Stated problem:
Write out the opening lines of the data word for word, up to and including the line with "CUR = [M_ID]", and leave every picture and every later line out.

** begin Recorded data **

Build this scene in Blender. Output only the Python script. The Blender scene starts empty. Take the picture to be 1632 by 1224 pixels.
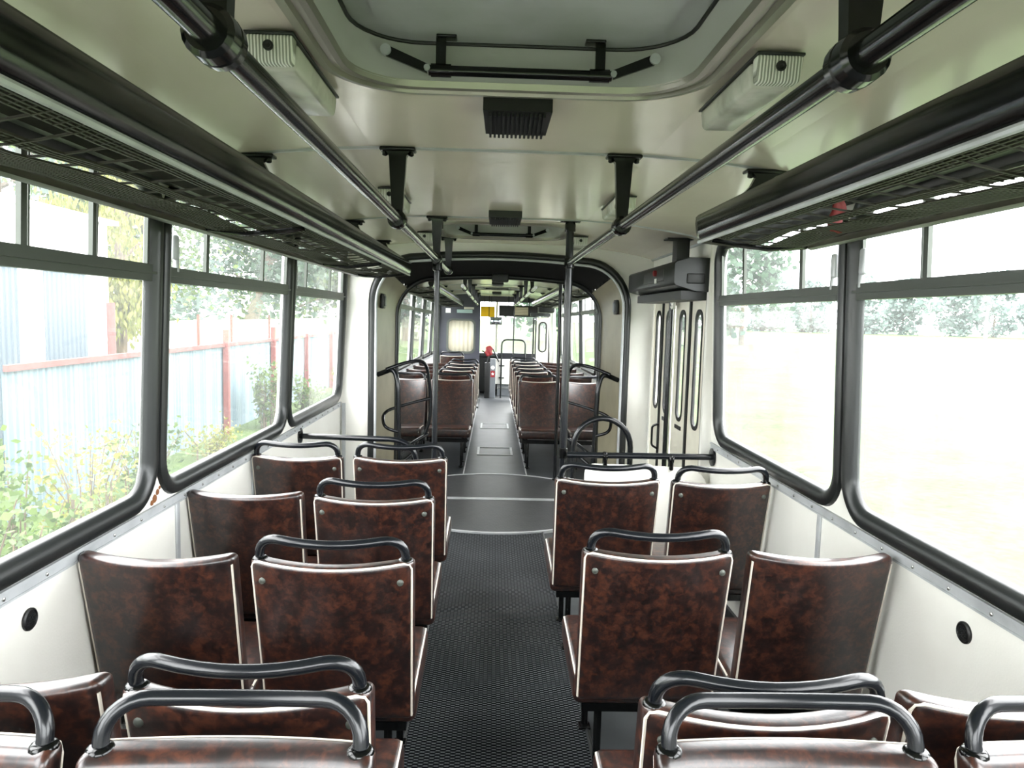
import bpy, math, random
import numpy as np
from mathutils import Vector, Matrix
random.seed(7)
SC = bpy.context.scene
COL = SC.collection
PI = math.pi
XC = 0.047            # bus centre line
H = 1.53              # eye height
GZ = -0.95            # outdoor ground
M_ID = Matrix.Identity(4)
M_FRONT = Matrix.Translation((0, 6.3, 0)) @ Matrix.Rotation(-0.0122, 4, 'X') @ Matrix.Translation((0, -6.3, 0))
CUR = [M_ID]          # placement of the section being built (the front half sits nose-down a little)

# ------------------------------------------------------------------ materials
def lin(c):
    c /= 255.0
    return c / 12.92 if c <= 0.04045 else ((c + 0.055) / 1.055) ** 2.4
def rgb(r, g, b):
    return (lin(r), lin(g), lin(b), 1)
MATS = {}
def mat(name, col, rough=0.5, metal=0.0, noise=None, bump=None, spec=0.5, coat=0.0):
    m = bpy.data.materials.new(name); m.use_nodes = True
    nt = m.node_tree; b = nt.nodes['Principled BSDF']
    b.inputs['Base Color'].default_value = col
    b.inputs['Roughness'].default_value = rough
    b.inputs['Metallic'].default_value = metal
    b.inputs['Specular IOR Level'].default_value = spec
    b.inputs['Coat Weight'].default_value = coat
    b.inputs['Coat Roughness'].default_value = 0.15
    tc = None
    if noise or bump:
        tc = nt.nodes.new('ShaderNodeTexCoord')
    if noise:                       # (scale, second colour, contrast lo, hi)
        n = nt.nodes.new('ShaderNodeTexNoise'); n.inputs['Scale'].default_value = noise[0]
        n.inputs['Detail'].default_value = 6
        r = nt.nodes.new('ShaderNodeValToRGB')
        r.color_ramp.elements[0].position = noise[2]; r.color_ramp.elements[1].position = noise[3]
        r.color_ramp.elements[0].color = col; r.color_ramp.elements[1].color = noise[1]
        nt.links.new(tc.outputs['Object'], n.inputs['Vector'])
        nt.links.new(n.outputs['Fac'], r.inputs['Fac'])
        nt.links.new(r.outputs['Color'], b.inputs['Base Color'])
    if bump:                        # (scale, strength)
        n = nt.nodes.new('ShaderNodeTexNoise'); n.inputs['Scale'].default_value = bump[0]
        n.inputs['Detail'].default_value = 3
        bp = nt.nodes.new('ShaderNodeBump'); bp.inputs['Strength'].default_value = bump[1]
        bp.inputs['Distance'].default_value = 0.01
        nt.links.new(tc.outputs['Object'], n.inputs['Vector'])
        nt.links.new(n.outputs['Fac'], bp.inputs['Height'])
        nt.links.new(bp.outputs['Normal'], b.inputs['Normal'])
    MATS[name] = m
    return m

def glass_mat(name, veil, tint=(1, 1, 1, 1)):
    m = bpy.data.materials.new(name); m.use_nodes = True
    nt = m.node_tree; nt.nodes.clear()
    out = nt.nodes.new('ShaderNodeOutputMaterial')
    tr = nt.nodes.new('ShaderNodeBsdfTransparent'); tr.inputs['Color'].default_value = tint
    gl = nt.nodes.new('ShaderNodeBsdfGlossy'); gl.inputs['Roughness'].default_value = 0.03
    lw = nt.nodes.new('ShaderNodeLayerWeight'); lw.inputs['Blend'].default_value = .5
    pw = nt.nodes.new('ShaderNodeMath'); pw.operation = 'POWER'; pw.inputs[1].default_value = 5
    fr = nt.nodes.new('ShaderNodeMath'); fr.operation = 'MULTIPLY_ADD'; fr.inputs[1].default_value = .5; fr.inputs[2].default_value = .02
    nt.links.new(lw.outputs['Facing'], pw.inputs[0]); nt.links.new(pw.outputs[0], fr.inputs[0])
    tl = nt.nodes.new('ShaderNodeBsdfTranslucent'); tl.inputs['Color'].default_value = (.95, .97, .97, 1)
    tc = nt.nodes.new('ShaderNodeTexCoord')
    n = nt.nodes.new('ShaderNodeTexNoise'); n.inputs['Scale'].default_value = 2.5; n.inputs['Detail'].default_value = 5
    mr = nt.nodes.new('ShaderNodeMapRange'); mr.inputs['From Min'].default_value = .3; mr.inputs['From Max'].default_value = .75
    mr.inputs['To Min'].default_value = veil * .6; mr.inputs['To Max'].default_value = veil * 1.5
    m1 = nt.nodes.new('ShaderNodeMixShader'); m2 = nt.nodes.new('ShaderNodeMixShader')
    L = nt.links.new
    L(tc.outputs['Object'], n.inputs['Vector']); L(n.outputs['Fac'], mr.inputs['Value'])
    L(mr.outputs['Result'], m1.inputs['Fac']); L(tr.outputs[0], m1.inputs[1]); L(tl.outputs[0], m1.inputs[2])
    L(fr.outputs[0], m2.inputs['Fac']); L(m1.outputs[0], m2.inputs[1]); L(gl.outputs[0], m2.inputs[2])
    L(m2.outputs[0], out.inputs['Surface'])
    MATS[name] = m
    return m

cream = mat('cream_wall', rgb(232, 231, 224), .42, noise=(3.0, rgb(224, 222, 214), .35, .7), bump=(160, .06))
ceil_m = mat('ceiling_cream', rgb(226, 216, 205), .2, noise=(1.4, rgb(217, 207, 196), .4, .65), bump=(2.2, .05), coat=.25)
beige = mat('gangway_beige', rgb(150, 144, 120), .4, noise=(4.0, rgb(134, 128, 106), .4, .7))
rubber = mat('black_rubber', rgb(25, 28, 28), .34)
black_rub = mat('bellows_black', rgb(9, 9, 10), .6)
paint = mat('dark_tube_paint', rgb(14, 17, 21), .24, spec=.4, coat=.15, noise=(18, rgb(14, 17, 21), .4, .7))
paint2 = mat('black_tube_paint', rgb(7, 8, 8), .17, spec=.35, coat=.12)
alu = mat('aluminium', rgb(186, 189, 191), .4, .25, noise=(9, rgb(166, 169, 171), .4, .7))
sash_m = mat('sash_aluminium', rgb(78, 82, 76), .4, .4)
steel = mat('bright_steel', rgb(190, 190, 186), .25, .9)
white_pipe = mat('white_piping', rgb(204, 197, 184), .45)
plastic = mat('black_plastic', rgb(13, 14, 14), .45)
darkgrey = mat('dark_grey_plastic', rgb(30, 33, 33), .4, noise=(6, rgb(25, 28, 28), .4, .7))
lens_m = mat('lamp_lens', rgb(196, 196, 186), .2, noise=(11, rgb(160, 162, 150), .42, .68))
mat_grey = mat('turntable_grey', rgb(52, 54, 55), .4, noise=(14, rgb(42, 44, 45), .35, .7), bump=(60, .15))
lino = mat('linoleum', rgb(54, 58, 60), .36, noise=(8, rgb(42, 45, 47), .35, .7))
lid_m = mat('hatch_grey', rgb(178, 180, 184), .45, noise=(2, rgb(126, 132, 124), .4, .7))
hatch_w = mat('hatch_wall', rgb(172, 172, 170), .4)
door_m = mat('door_cream', rgb(222, 218, 202), .4, noise=(5, rgb(206, 202, 186), .4, .7))
panel_w = mat('partition_white', rgb(236, 234, 226), .4)
cab_m = mat('cab_wall_slate', rgb(52, 54, 64), .45)
curtain_m = mat('curtain_cream', rgb(228, 224, 210), .8)
yellow_m = mat('yellow_board', rgb(216, 190, 48), .5)
def backlit(m, fac):
    nt = m.node_tree; b = nt.nodes['Principled BSDF']
    t = nt.nodes.new('ShaderNodeBsdfTranslucent'); t.inputs['Color'].default_value = b.inputs['Base Color'].default_value
    ms = nt.nodes.new('ShaderNodeMixShader'); ms.inputs['Fac'].default_value = fac
    nt.links.new(b.outputs[0], ms.inputs[1]); nt.links.new(t.outputs[0], ms.inputs[2])
    nt.links.new(ms.outputs[0], nt.nodes['Material Output'].inputs['Surface'])
backlit(yellow_m, .5); backlit(curtain_m, .5)
red_m = mat('red_bag', rgb(120, 18, 24), .55)
redcloth = mat('red_cloth', rgb(120, 34, 34), .8)
white_m = mat('white_enamel', rgb(232, 232, 228), .4)
grey_m = mat('grey_enamel', rgb(96, 100, 104), .36)
teal_m = mat('pale_teal', rgb(150, 172, 170), .6)
rust_m = mat('rust', rgb(120, 74, 38), .8)
net_m = mat('net_cord', rgb(42, 40, 32), .7)
mesh_rail = mat('rack_metal', rgb(64, 62, 56), .35, .4)
rim_m = mat('hatch_rim', rgb(150, 146, 138), .3, .6)
glass = glass_mat('dusty_glass', .024)
clear = glass_mat('door_glass', .02)
mirror_m = mat('mirror_face', rgb(200, 210, 220), .05, 1.0)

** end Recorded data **

Answer to this exercise:
Build this scene in Blender. Output only the Python script. The Blender scene starts empty. Take the picture to be 1632 by 1224 pixels.
import bpy, math, random
import numpy as np
from mathutils import Vector, Matrix
random.seed(7)
SC = bpy.context.scene
COL = SC.collection
PI = math.pi
XC = 0.047            # bus centre line
H = 1.53              # eye height
GZ = -0.95            # outdoor ground
M_ID = Matrix.Identity(4)
M_FRONT = Matrix.Translation((0, 6.3, 0)) @ Matrix.Rotation(-0.0122, 4, 'X') @ Matrix.Translation((0, -6.3, 0))
CUR = [M_ID]          # placement of the section being built (the front half sits nose-down a little)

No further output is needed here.